I have a few things to say, the first one just being, wow. It takes a lot of energy and courage to write such things on a public forum, and you have done well.
Regarding your relationship, you need to remember several things. Firstly, she has obviously gone through a lot with you. It is always difficult to see what we put our loved ones through, especially as the normal human instinct in situations such as yours is to think about sorting yourself out first, and then sort out the fallout from arguments. Without ever having spoken to Holly, I cannot comment on her side of the story, although I do not doubt that occasionally she would have given as good as she got.
I know a lot of people whose only instinct after being in a long-term relationship is to have companionship and physical intimacy again. It is very difficult to go from always having someone by your side to being completely alone, and this drives many people into the arms of someone else. It is difficult to understand if you don't feel the same way, but it happens. By going on dates with other men, she has a chance to try and push her feelings for you to the back of her mind as there is someone else to fill the void you have left.
You are both still young, and a lot of people who get into relationships at a young age will be inseparable for a long time, and then it can all suddenly change. From what I can guess, this comes because people generally change in their late teenage years, and what can be a fun or even comforting relationship at 16 is not what the same person wants at 20. For a relationship to work at that age, you have to still both want similar thing.

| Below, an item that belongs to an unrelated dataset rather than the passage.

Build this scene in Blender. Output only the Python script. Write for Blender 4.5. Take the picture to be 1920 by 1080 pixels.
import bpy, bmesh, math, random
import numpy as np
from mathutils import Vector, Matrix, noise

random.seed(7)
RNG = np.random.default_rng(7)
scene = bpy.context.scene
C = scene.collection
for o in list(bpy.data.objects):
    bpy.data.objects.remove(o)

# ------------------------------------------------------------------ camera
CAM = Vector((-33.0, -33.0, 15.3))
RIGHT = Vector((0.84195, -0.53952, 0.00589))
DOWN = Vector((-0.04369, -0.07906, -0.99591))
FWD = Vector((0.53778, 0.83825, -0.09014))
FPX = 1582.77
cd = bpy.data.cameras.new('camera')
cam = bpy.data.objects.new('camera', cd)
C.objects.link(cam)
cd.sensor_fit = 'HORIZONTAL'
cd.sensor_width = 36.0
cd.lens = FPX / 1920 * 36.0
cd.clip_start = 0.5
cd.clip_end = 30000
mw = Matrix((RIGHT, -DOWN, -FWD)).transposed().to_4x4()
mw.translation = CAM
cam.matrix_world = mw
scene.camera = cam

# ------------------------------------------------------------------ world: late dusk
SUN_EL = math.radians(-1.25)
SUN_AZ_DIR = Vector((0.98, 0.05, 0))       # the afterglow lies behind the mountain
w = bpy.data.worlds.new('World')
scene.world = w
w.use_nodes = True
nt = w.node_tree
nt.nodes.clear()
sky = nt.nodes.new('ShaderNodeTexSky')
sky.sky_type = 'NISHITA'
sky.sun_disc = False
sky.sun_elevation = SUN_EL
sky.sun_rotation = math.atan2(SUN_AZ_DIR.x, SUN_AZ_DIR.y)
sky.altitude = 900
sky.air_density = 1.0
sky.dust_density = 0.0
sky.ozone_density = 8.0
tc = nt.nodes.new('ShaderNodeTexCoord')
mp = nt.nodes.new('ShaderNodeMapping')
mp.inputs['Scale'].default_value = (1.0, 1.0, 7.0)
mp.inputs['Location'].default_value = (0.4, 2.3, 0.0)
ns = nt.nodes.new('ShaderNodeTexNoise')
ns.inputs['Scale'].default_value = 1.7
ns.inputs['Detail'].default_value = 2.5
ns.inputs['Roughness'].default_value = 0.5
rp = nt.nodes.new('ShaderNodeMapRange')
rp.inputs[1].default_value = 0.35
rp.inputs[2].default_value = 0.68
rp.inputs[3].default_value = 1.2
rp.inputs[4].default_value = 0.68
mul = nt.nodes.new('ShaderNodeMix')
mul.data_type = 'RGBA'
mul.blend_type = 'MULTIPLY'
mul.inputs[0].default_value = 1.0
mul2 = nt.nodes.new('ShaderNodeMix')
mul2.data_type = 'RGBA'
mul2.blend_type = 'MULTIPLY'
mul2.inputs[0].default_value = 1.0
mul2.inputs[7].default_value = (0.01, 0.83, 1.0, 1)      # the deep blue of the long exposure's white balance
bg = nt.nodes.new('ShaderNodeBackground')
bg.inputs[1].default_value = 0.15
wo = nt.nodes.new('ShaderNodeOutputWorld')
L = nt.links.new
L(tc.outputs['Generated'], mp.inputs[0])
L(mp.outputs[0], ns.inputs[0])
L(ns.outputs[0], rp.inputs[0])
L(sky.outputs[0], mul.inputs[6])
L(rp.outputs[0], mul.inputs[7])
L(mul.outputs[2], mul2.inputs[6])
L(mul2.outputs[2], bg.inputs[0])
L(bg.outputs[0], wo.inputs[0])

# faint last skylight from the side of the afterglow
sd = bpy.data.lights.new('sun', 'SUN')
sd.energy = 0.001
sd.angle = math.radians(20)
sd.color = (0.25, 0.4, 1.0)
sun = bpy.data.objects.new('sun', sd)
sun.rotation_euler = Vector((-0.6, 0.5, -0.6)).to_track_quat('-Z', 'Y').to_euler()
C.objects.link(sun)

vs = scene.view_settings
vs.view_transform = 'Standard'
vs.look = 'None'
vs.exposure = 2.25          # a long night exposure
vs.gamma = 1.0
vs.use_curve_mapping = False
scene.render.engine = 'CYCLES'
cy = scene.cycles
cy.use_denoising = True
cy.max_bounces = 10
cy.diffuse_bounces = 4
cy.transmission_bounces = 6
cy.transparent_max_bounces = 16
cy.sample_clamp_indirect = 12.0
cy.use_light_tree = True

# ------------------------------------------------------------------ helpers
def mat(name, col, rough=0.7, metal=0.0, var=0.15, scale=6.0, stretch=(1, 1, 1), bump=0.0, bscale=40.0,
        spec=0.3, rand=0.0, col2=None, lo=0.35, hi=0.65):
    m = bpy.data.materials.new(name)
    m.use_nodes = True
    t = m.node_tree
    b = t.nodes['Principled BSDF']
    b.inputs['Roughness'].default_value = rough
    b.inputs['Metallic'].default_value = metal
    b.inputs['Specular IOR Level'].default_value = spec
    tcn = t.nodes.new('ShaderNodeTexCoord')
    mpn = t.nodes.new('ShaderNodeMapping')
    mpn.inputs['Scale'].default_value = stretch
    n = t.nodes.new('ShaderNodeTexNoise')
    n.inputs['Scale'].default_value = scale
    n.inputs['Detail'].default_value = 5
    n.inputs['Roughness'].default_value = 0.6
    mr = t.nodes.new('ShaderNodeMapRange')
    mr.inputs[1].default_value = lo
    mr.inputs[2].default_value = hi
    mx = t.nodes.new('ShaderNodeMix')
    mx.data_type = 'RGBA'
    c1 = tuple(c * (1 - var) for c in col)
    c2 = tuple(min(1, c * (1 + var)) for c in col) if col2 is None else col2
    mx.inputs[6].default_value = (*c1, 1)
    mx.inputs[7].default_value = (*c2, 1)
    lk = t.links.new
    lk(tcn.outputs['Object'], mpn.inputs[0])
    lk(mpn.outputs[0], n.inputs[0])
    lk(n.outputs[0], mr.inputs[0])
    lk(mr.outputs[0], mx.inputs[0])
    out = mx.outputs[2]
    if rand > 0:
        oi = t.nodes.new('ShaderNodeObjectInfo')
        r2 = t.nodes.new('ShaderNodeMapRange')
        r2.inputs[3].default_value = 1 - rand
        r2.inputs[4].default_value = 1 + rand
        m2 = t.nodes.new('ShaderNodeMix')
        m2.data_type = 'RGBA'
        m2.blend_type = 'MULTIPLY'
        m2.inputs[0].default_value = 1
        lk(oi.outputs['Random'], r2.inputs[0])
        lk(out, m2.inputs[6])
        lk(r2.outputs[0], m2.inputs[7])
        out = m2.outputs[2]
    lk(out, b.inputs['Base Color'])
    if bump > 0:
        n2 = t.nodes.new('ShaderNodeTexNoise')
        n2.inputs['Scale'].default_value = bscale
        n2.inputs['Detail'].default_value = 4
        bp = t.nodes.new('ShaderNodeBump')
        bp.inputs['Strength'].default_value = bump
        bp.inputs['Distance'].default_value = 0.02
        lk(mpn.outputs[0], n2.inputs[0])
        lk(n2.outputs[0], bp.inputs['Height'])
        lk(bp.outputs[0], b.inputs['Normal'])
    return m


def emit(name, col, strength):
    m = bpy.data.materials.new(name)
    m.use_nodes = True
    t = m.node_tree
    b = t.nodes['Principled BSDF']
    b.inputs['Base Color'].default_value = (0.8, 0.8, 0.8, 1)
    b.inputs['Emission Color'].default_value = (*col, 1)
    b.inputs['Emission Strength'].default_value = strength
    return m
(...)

It may well be that as Holly has grown up over the last couple of years, the comfort provided from your relationship is no longer what she wants from a relationship. Again, I am only guessing.
You say that you bought her everything you could. This alone does not make a perfect boyfriend. Love and attention can be worth a thousand romantic meals and presents. You shouldn't feel that for a girl to stay with you or even love you that you need to spend money on her. If you are in a distance relationship (which seems implied by your posts), then yes, make sure you always have enough money to visit, but you shouldn't feel that every time you go you need to take something.
I think that perhaps you need some time to just be around your friends and think about what you want from life. If it hurts to talk to Holly, then don't even give yourself a chance. Tell her that you want some time, and say you will contact her when you feel more comfortable and confident.
It really sounds like she wants to move on with her life, and taking her age into consideration, I think you should let her.
There is not always just one person who can make us smile, just that only one person will turn up at a time. It is not such a bad thing to sleep with more than one person in your life. In fact, in some cases, planning to do so will make you less likely to ever want to let the first person go, because what do you do when they are gone and you can't be with anyone else?
Don't limit yourself, just set reasonable boundaries. It is always a good idea to know what you find moral and immoral, so think about this. Would you be willing to be with someone else again after a relationship of several months? Or perhaps when you feel that spark again and the time feels "right"? What if you do that, but then the relationship doesn't last? Would you feel like you had betrayed yourself, or glad that you had taken that step with someone you felt love for?
I've just realised how much I have written, so I'll stop there. I hope this can be of some help in answering your questions.